Anyway,a "semiotic" explanation is just as mundane as air freshener's implicitly semiotic but pessimistic, but also explicity psycho-political, explanation. Equally mundane, in my view.
My point is, does the NATURE of a demo (semiotic and material, social and psychological) make the sharp thinking/speaking necessary to have overcome that silence more difficult than if one was safely at home with a glass of absinthe, or in an indoor meeting without pigs eyeing your every move ; would the same people, under less fraught circumstances, have been more able to give a quick and good answer? At a demo, perhaps people need to keep their resources of mental sharpness on the *material* (rain, pigs, squaddies, etc) situation? If so, then that is a given, and can be contended with in the unusual or usual ways (lookouts, womble style defence lines etc); we know all that, hence we are left with the semiotic conditions of the demo to contend with in our present analysis.

Matt:
'free from the river to the sea'
The slogan in question does not necessarily imply 'driving the Israeli's into the sea' as you suggest. That action is not explicitly present in the words. Whether it is implicitly present or not depends on *your* definition of 'freedom'. I think then I'd like to question the impression of rational debate your comment presents, and call into question the processes that lead from 'freedom' to 'driving into the sea' that your comment implicitly assumes. AT THE RISK OF GIVING OFFENCE, i might suggest that you have more in common with palestinian militants than you think.
As I said in my report, a free palestine is a fabulous idea and I'm all for it, but what it means in practice all depends on your definition of 'palestine' 'free' and indeed 'river' and 'sea' {these are all words that I would like to call into question here, particularly the first three} : in a words, your SEMIOLOGY. .
"the birth of the reader must be at the cost of the death of the author", allegedly.

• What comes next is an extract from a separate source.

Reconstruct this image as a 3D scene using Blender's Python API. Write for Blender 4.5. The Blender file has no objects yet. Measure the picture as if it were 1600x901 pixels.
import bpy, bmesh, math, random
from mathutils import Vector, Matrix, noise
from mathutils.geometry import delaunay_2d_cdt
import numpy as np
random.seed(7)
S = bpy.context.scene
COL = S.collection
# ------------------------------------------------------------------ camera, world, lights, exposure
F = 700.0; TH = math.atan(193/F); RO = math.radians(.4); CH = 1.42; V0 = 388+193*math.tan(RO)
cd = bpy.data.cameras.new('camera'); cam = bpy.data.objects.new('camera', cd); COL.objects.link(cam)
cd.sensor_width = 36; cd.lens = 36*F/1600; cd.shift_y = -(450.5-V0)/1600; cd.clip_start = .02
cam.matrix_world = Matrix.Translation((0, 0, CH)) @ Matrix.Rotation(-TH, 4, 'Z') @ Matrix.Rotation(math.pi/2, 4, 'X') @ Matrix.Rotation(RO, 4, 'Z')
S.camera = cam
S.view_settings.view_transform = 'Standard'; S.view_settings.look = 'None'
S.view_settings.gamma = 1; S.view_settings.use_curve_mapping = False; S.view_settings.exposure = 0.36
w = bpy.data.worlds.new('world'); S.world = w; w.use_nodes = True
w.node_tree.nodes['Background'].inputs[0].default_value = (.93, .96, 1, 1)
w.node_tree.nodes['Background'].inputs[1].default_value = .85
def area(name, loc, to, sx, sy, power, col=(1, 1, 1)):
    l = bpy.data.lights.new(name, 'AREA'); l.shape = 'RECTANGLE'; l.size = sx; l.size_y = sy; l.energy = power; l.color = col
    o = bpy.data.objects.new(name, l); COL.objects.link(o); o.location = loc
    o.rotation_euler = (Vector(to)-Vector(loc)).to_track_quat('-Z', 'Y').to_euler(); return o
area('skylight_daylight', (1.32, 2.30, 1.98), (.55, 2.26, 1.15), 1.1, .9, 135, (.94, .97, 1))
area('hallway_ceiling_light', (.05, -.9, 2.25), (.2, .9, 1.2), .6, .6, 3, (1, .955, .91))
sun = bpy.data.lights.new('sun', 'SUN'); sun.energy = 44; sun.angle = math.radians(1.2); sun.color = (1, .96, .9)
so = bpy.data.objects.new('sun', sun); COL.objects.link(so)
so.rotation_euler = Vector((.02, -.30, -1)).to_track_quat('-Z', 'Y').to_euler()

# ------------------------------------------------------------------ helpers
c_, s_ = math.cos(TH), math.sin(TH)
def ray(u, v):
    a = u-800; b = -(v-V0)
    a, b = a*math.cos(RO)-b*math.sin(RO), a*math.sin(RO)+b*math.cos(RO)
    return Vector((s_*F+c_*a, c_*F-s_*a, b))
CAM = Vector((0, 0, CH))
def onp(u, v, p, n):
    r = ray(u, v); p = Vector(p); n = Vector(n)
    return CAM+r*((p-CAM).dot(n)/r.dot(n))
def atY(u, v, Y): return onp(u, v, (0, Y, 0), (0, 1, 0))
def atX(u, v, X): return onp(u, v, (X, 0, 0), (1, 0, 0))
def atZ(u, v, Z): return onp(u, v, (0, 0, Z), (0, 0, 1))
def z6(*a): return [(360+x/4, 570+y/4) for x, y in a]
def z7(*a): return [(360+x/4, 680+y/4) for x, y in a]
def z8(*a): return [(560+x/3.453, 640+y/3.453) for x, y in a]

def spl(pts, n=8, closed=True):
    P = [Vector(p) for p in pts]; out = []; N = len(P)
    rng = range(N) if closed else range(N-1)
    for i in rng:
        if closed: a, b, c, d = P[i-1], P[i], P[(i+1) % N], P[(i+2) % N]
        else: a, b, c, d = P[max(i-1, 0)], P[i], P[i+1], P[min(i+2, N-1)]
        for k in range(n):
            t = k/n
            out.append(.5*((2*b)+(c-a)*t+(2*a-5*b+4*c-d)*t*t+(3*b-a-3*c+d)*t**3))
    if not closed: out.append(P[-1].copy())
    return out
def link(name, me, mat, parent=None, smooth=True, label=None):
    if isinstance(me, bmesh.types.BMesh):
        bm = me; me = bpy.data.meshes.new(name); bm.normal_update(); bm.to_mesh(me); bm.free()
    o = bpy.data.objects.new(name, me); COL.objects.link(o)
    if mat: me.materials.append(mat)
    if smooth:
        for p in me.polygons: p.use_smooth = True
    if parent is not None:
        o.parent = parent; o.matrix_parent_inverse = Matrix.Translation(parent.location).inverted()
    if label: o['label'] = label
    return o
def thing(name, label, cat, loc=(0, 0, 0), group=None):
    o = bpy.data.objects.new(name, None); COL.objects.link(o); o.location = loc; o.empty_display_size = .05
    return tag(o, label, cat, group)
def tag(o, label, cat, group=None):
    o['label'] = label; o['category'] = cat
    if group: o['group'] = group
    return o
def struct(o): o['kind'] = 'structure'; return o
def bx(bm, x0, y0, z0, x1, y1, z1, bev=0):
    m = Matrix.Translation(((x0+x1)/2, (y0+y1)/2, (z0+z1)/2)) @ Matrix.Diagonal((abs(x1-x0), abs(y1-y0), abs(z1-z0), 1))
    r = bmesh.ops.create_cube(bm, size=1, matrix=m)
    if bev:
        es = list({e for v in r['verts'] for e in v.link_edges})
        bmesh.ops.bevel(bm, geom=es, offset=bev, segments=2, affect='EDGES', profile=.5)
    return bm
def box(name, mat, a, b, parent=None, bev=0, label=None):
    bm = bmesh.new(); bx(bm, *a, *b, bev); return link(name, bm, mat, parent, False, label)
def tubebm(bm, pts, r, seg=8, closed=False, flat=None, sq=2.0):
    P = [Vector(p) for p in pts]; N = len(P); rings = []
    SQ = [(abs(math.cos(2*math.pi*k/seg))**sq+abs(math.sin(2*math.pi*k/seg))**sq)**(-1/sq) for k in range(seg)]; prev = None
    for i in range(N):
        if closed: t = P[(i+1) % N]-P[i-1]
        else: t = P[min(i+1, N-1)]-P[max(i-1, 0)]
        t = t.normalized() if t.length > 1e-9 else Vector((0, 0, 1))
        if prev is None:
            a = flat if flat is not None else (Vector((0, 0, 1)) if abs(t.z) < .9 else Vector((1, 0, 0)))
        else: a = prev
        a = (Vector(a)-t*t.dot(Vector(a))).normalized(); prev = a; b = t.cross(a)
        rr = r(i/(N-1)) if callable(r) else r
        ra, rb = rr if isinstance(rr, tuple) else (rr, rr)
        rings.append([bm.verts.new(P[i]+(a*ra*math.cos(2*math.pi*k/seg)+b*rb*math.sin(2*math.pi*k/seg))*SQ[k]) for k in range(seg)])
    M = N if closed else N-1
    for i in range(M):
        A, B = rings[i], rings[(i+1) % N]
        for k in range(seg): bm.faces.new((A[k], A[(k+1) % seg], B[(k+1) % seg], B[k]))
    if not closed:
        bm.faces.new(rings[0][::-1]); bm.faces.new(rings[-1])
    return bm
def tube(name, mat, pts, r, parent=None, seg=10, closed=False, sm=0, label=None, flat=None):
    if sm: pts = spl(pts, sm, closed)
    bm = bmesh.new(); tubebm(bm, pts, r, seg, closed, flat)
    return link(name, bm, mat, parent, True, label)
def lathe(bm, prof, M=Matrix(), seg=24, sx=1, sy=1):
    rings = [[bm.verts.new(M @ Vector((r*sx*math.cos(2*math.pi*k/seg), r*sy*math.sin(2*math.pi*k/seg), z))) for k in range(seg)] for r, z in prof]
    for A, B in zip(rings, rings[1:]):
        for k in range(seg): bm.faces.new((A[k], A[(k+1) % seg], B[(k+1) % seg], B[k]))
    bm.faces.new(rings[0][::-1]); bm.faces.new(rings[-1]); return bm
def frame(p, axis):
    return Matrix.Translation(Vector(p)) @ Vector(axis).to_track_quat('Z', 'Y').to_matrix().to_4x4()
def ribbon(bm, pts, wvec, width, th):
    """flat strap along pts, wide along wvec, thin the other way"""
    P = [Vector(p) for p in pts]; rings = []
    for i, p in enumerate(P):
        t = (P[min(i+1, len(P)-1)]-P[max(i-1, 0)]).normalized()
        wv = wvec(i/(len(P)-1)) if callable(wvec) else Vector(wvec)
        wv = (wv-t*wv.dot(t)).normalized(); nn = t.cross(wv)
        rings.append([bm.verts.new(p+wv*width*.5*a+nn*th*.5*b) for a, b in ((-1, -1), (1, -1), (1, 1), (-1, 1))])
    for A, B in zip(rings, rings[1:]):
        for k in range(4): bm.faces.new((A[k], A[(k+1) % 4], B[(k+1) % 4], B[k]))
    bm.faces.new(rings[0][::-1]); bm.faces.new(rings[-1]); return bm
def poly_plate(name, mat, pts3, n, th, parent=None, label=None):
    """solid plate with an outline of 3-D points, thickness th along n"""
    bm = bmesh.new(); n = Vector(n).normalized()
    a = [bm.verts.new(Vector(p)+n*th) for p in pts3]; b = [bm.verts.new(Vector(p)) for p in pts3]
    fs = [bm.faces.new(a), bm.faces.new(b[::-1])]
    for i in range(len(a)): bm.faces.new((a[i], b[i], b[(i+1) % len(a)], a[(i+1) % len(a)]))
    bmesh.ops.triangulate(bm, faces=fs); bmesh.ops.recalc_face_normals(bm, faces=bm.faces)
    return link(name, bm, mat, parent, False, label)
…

BTW, what I think your comment also misses is that the character of a demo is (or should be) determined by its participants. By walking off, as your imaginary self did, surely you would have only strengthened the hand of the palestine militants; instead, your imaginary self should perhaps consider how you and your crew at the demo could have counter/balanced the rhetoric of the palestinian militants with inclusive representations.

Also, a walk out would have weakened the stength of the entire demo by presenting an image of disunity. I'm reminded of the groups that pulled out of the genoa saturday 'drop the debt' march owing the the violence of the previous 24 hrs.

anyway, that's quite enough from me, i'm tired and if I have to type the expression 'palestinian militants' one more time I shall die of sheer scorn at my own intellectual idleness.